El sentimiento más normal en un traductor al terminar un encargo así sería el hartazgo. Normal, después de pasar meses entre las costuras de un artefacto forzosamente imperfecto. Sin embargo, si de mí dependiera, Pureza podría tener otras 700 páginas. Suele decirse que dentro de doscientos años, cuando la gente quiera saber cómo era nuestra época, no recurrirá a los manuales de historia, sino a las novelas. Desde luego, las de Franzen les ilustrarán con vigor, exactitud y un punto de ironía cómo ha sido la vida en occidente durante las respectivas décadas de su escritura. Muchos novelistas nos conformaríamos con la mitad de ese mérito, pero en su caso es solo una virtud secundaria. Su auténtico logro no tiene que ver con el realismo, ni siquiera con la realidad, sino con algo mucho más importante: la verdad.

Como con los buenos poetas, músicos o pintores, salimos de la inmersión en su obra con la sensación, excitante e inquietante por igual, de haber presenciado la revelación casi obscena de una verdad. Una verdad sociológica, tal vez, pero integrada en los sucesos concretos que ocurren a sus muy particulares personajes. Una verdad que nos interpela, que puede incluso empujarnos a la discrepancia, pero que rehuye la condescendencia del etiquetaje.

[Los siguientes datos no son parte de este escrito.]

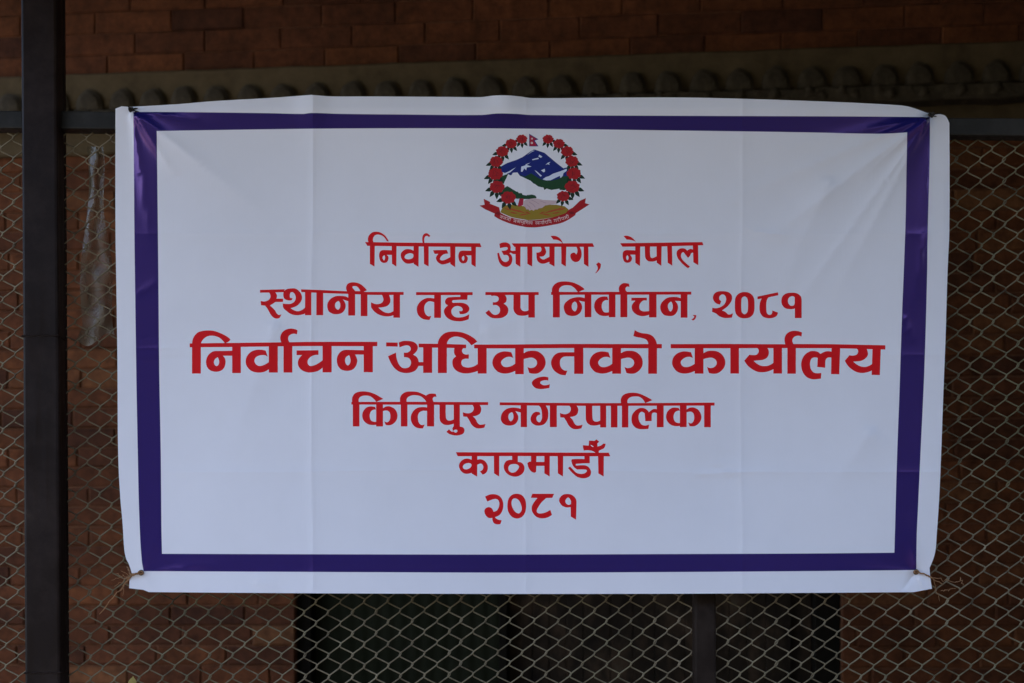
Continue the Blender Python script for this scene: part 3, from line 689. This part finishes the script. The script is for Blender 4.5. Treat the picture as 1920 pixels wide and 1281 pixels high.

Me llama la atención la medida en que el tamaño del autor fuerza el escorzo de sus críticos, aquí y allá. Prácticamente todos consideran necesario dedicar al menos la mitad de su texto a contextualizar su postura. No hablo de si terminan opinando a favor o en contra, que cada uno sabrá, sino de la pueril necesidad de señalar que la novela es maravillosa pese a todas las maldades que se atribuyen a su autor; o bien es deplorable aunque no haya más remedio que reconocer su genialidad.

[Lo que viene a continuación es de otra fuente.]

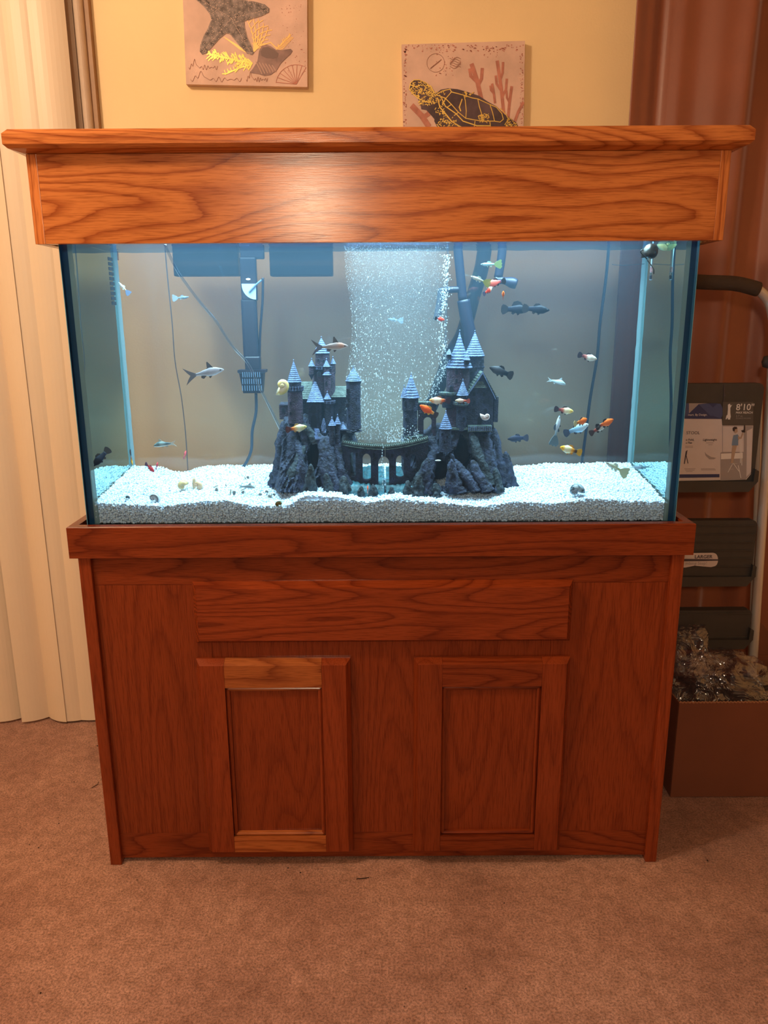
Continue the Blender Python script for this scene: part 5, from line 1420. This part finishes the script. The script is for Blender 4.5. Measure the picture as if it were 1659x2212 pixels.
# ------------------------------------------------------------------ snails
def snail(name, label, px, py, Y, dpx, c1, c2, rot=(0, 0, 0), bands=3, foot=True, group='snails in the aquarium', high=.9, onx=None, footmat=None, tent=False):
    p = P(px, py, Y); Rr = dpx / 2 * PXM(py, Y) * 1.22
    t = thing(name, label, 'snail', p, group); t.rotation_euler = tuple(R(a) for a in rot)
    # helicoid shell: axis along local -Y (towards the viewer), coil in the XZ plane
    n, seg = 46, 12; vs, fs, cc = [], [], []
    for i in range(n + 1):
        th = 2 * math.pi * 2.7 * i / n; k = math.exp(-.20 * th)
        rc = Rr * .50 * k; rt = Rr * .52 * k
        cx, cz = rc * math.cos(th), rc * math.sin(th); ax = -Rr * high * (1 - k)
        for j in range(seg):
            a = 2 * math.pi * j / seg
            rad = rc + rt * math.cos(a)
            vs.append((rad * math.cos(th), ax + rt * 1.05 * math.sin(a), rad * math.sin(th)))
            s_ = .5 + .5 * math.sin(bands * a * 1.0 + .8 * mnoise.noise((i * .3, j, px)) * 2) if bands > 0 else .5 + 1.6 * mnoise.noise((i * .55, j * .9, px))
            s_ = min(1, max(0, s_ * 1.6 - .3)); cc.append(tuple(x + (y_ - x) * s_ for x, y_ in zip(c1, c2)))
    for i in range(n):
        for j in range(seg): a, b = i * seg + j, i * seg + (j + 1) % seg; fs.append((a, b, b + seg, a + seg))
    fs.append(tuple(range(seg))); fs.append(tuple(n * seg + j for j in range(seg)))
    mesh('shell', vs, fs, M['shell'], t, smooth=True, local=True, cols=cc)
    if foot:
        mb = MB(); loops = []
        for i in range(9):
            s_ = i / 8; w = Rr * .42 * math.sin(math.pi * (.12 + .8 * s_)); 
            loops.append([(-Rr * .9 + Rr * 2.0 * s_, -Rr * .1 + w * math.cos(2 * math.pi * j / 8), -Rr * .86 + Rr * .16 * math.sin(2 * math.pi * j / 8)) for j in range(8)])
        mb.loft(loops); mesh('foot', mb.v, mb.f, footmat or M['foot'], t, smooth=True, local=True)
    if tent:
        for q in tent:
            o = MB().tube(smooth_path([P(*a) for a in q], 6), .0011, 6)
            inv = t.rotation_euler.to_matrix().inverted()
            mesh('tentacle', [inv @ (v - t.location) for v in o.v], o.f, footmat, t, smooth=True, local=True)
    return t
dkf = simple('dark_snail_skin', (.012, .008, .005), .5)
def gz(px, py):   # depth at which that pixel meets the gravel
    best = .06
    for k in range(60):
        Y = .045 + .25 * k / 59; q = P(px, py, Y)
        if q.z <= gtop(q.x, Y) + .002: return Y
    return .28
snail('mystery_snail', 'large dark brown snail on the glass under the hood with long feelers', 1412, 547, .095, 48, (.035, .022, .012), (.020, .013, .008), (0, 20, 200), 1, False, footmat=dkf, high=.5,
      tent=[[(1398, 560, .08), (1390, 552, .075), (1384, 545, .07), (1386, 540, .07), (1390, 540, .07)], [(1398, 562, .08), (1406, 572, .075), (1412, 582, .07), (1412, 592, .07)]])
snail('mystery_snail', 'yellow green snail at the waterline beside the right glass', 1428, 529, .19, 44, (.62, .60, .25), (.45, .55, .28), (0, -60, 30), 2, False, high=.9)
snail('mystery_snail', 'cream and yellow snail on the left round castle tower', 607, 831, .125, 40, (.70, .52, .16), (.80, .70, .58), (0, 120, 15), 2, False, high=.75)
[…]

Máquina de etiquetar en mano, administran los tiempos: Fulanito es decimonónico, Menganito es posmoderno, como si a algún lector le importaran todavía esos apriorismos. Por no hablar de la cacofonía absurda de las redes sociales, donde las opiniones rebotan con un mecanismo demasiado parecido al que se da en los parques infantiles de todas las plazas del mundo: «Mamá, mamá, ese niño ha dicho caca.» Casi nadie tiene espacio, en cambio, para estudiar la paradójica complejidad de la estructura de Pureza: siete piezas que parecen yuxtapuestas, pero al mirarlas de cerca revelan una especie de troquelado, un mecanismo de sutil superposición temporal que nos obliga a avanzar y retroceder a merced de la verdad que se va desvelando, como en un baile. O para mencionar la brutal extensión del abanico temático. O, como parecería casi obligatorio, para hablar del sentido del humor, sin el que es imposible explicar este libro. Franzen pelea contra el gigante de su ambición y, a mi parecer, lo derrota; algunos de sus críticos fingen pelear con él, pero malgastan la energía boxeando contra su sombra agigantada.

La novela se llama Purity en inglés. Es el nombre de la protagonista y los nombres no se traducen. Franzen, sin embargo, permitió que la edición en castellano se titulara Pureza (y en catalana, Puresa) porque el texto repasa de manera exaustiva todas las facetas del diamante expuesto en esa palabra: la pureza sexual, moral, política, emocional, afectiva, ecológica, y sus correspondientes contrarios. En el arranque del fragmento final, se pone a llover y se asoma de pronto la emoción del último atisbo de pureza, lamentablemente efímero: el del agua derramada. Yo me puse a llorar, pero creo que las lágrimas no brotaban de mis ojos de traductor, sino de los de novelista. Y lloraba de envidia.

He dejado para el final un aviso para los coleccionistas del morbo: el autor contestó a mis correos electrónicos no solo con cortesía, sino con verdadera amabilidad. Hizo gala de un excelente humor, fue humilde, agradeció los cuatro reparos menores que pude ponerle y hasta fingió con elegancia que la causa de mis dudas no era mi propia ignorancia, sino alguna supuesta torpeza suya. Lo siento: no puedo atestiguar que lo haya visto comer niños, ni nada parecido.